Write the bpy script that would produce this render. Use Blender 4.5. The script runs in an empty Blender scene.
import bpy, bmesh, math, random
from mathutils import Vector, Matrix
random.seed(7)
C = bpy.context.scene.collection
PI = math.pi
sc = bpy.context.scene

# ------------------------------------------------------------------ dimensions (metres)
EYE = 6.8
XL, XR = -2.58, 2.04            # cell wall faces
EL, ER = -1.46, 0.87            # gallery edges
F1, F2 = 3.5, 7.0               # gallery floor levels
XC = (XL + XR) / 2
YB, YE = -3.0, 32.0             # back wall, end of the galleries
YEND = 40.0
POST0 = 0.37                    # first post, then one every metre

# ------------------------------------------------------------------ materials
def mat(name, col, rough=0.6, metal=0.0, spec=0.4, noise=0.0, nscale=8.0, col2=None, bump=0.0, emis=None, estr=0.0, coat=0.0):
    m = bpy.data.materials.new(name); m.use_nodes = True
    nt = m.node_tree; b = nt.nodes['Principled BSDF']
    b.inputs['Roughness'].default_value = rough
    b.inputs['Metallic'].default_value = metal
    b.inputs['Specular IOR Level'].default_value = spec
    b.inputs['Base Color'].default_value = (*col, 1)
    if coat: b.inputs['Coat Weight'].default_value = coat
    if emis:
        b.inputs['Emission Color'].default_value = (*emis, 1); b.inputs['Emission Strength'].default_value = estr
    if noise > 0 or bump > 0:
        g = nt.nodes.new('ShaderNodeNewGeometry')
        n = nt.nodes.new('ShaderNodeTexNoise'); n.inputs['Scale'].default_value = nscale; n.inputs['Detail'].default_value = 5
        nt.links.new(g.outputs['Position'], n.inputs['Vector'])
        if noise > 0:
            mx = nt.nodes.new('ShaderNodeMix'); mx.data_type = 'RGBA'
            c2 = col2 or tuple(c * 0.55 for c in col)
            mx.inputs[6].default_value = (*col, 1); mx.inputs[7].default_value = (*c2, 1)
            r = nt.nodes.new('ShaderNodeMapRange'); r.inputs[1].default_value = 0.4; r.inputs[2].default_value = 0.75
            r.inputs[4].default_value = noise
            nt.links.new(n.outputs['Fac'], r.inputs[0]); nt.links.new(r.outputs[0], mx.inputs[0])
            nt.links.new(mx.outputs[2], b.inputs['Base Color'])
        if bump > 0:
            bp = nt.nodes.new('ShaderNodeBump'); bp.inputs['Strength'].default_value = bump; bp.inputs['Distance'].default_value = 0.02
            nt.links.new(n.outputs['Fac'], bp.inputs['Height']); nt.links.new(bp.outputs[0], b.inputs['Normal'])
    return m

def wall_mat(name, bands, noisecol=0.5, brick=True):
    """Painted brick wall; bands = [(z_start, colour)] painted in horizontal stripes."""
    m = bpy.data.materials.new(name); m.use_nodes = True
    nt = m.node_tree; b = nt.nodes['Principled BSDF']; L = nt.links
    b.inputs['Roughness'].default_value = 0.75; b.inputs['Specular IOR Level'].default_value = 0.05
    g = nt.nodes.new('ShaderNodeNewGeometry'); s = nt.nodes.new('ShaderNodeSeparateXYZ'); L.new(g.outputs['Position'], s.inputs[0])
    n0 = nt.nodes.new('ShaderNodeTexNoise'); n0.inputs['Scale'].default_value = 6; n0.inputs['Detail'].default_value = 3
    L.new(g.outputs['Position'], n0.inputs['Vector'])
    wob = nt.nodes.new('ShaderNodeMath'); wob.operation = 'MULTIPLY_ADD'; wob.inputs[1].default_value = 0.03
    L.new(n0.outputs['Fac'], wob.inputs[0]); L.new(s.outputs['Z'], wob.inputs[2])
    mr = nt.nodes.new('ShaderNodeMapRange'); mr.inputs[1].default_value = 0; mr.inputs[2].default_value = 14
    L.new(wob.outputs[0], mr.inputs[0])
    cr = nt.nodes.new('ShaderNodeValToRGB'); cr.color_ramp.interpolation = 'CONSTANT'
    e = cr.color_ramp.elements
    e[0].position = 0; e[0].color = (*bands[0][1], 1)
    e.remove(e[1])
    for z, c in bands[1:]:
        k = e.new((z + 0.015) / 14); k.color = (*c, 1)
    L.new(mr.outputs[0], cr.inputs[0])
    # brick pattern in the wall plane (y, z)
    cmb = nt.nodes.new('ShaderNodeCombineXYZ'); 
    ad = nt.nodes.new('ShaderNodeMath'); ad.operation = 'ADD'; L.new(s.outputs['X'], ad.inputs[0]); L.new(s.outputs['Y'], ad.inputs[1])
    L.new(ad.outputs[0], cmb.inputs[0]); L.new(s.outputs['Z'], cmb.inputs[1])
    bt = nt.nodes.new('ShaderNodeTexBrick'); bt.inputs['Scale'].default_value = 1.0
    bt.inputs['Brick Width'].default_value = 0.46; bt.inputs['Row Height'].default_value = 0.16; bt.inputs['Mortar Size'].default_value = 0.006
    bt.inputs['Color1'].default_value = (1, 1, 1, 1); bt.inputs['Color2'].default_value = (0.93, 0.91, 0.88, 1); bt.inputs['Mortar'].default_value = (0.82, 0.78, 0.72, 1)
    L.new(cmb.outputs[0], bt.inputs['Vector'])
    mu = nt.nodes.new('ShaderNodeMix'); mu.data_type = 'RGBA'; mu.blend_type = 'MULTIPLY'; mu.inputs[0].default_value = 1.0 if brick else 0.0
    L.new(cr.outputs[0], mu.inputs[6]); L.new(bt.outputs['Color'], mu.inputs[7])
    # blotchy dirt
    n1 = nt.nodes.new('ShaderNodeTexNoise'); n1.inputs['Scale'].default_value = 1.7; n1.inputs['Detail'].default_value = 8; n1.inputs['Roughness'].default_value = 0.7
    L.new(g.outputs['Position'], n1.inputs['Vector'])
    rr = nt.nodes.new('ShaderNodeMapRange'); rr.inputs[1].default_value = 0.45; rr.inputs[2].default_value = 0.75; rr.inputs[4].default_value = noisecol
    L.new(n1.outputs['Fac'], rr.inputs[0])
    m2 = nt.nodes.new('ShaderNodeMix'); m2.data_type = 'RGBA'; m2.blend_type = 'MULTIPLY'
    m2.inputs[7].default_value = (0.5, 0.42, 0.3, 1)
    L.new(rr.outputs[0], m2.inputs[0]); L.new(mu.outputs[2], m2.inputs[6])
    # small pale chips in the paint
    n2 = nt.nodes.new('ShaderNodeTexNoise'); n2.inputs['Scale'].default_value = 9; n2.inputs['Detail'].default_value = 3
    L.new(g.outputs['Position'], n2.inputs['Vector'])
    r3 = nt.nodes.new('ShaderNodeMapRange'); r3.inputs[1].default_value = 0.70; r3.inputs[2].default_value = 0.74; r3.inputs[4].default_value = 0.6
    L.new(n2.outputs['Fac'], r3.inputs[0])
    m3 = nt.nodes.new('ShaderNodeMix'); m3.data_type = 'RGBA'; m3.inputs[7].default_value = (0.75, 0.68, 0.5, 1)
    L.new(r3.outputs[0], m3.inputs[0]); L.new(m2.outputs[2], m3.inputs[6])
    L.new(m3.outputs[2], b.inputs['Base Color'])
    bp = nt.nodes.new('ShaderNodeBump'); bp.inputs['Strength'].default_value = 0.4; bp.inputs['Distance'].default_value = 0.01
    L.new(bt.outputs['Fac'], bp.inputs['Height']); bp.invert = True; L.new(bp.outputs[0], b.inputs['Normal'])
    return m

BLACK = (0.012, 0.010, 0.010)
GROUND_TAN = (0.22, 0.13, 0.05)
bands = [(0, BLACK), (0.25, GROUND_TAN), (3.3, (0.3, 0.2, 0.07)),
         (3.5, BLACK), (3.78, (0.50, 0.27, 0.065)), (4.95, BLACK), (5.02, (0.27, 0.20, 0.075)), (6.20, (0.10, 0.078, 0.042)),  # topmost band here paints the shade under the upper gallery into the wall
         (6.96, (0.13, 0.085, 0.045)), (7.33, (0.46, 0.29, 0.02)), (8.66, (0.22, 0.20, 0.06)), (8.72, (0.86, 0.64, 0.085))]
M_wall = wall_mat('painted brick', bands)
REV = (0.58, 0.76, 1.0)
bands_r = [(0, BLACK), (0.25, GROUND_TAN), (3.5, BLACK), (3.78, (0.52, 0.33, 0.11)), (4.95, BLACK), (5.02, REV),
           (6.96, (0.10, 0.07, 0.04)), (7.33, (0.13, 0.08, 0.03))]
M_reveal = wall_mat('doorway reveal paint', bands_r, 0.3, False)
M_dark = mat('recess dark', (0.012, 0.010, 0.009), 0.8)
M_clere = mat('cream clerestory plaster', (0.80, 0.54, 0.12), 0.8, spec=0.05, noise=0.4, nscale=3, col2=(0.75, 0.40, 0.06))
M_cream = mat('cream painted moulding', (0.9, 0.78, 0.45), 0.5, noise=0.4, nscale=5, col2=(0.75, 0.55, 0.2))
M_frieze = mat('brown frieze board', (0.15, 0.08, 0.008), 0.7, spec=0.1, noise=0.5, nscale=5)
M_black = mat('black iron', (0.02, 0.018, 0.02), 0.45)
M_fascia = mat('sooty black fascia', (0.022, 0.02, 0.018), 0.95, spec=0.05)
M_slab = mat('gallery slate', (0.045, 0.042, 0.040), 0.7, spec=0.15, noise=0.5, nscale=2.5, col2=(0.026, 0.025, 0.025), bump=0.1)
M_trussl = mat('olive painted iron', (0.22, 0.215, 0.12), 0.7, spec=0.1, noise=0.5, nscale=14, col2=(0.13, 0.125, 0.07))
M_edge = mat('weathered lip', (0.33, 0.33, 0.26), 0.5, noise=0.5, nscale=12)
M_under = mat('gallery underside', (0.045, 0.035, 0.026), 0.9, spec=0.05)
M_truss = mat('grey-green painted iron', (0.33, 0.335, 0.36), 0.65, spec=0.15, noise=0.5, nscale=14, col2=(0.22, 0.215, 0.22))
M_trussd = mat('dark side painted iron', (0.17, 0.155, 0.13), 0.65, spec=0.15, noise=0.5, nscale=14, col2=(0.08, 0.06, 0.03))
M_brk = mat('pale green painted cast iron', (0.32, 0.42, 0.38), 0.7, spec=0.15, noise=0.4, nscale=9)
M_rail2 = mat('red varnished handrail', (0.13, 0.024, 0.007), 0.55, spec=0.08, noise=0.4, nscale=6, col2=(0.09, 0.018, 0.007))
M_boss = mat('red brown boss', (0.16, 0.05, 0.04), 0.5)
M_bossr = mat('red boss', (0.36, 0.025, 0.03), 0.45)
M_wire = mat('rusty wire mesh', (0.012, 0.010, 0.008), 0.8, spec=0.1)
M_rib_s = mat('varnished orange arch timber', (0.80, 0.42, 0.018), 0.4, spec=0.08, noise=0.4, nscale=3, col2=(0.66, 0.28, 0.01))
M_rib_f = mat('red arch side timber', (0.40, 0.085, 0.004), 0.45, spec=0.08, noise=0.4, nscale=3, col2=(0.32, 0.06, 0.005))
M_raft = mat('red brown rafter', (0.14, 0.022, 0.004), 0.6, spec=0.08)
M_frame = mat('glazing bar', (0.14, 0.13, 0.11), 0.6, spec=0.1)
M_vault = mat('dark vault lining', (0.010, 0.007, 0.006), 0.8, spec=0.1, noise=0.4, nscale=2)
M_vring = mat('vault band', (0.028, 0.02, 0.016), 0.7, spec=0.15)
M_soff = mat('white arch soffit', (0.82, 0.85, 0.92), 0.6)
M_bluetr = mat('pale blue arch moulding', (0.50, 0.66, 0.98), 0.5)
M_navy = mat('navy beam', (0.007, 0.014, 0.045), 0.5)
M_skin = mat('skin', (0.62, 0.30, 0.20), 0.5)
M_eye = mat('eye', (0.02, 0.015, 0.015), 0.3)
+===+
The lines to reproduce run from the line containing "M_vault = mat('dark" to the end of the listing; write them out exactly and add nothing.

M_vault = mat('dark vault lining', (0.010, 0.007, 0.006), 0.8, spec=0.1, noise=0.4, nscale=2)
M_vring = mat('vault band', (0.028, 0.02, 0.016), 0.7, spec=0.15)
M_soff = mat('white arch soffit', (0.82, 0.85, 0.92), 0.6)
M_bluetr = mat('pale blue arch moulding', (0.50, 0.66, 0.98), 0.5)
M_navy = mat('navy beam', (0.007, 0.014, 0.045), 0.5)
M_skin = mat('skin', (0.62, 0.30, 0.20), 0.5)
M_eye = mat('eye', (0.02, 0.015, 0.015), 0.3)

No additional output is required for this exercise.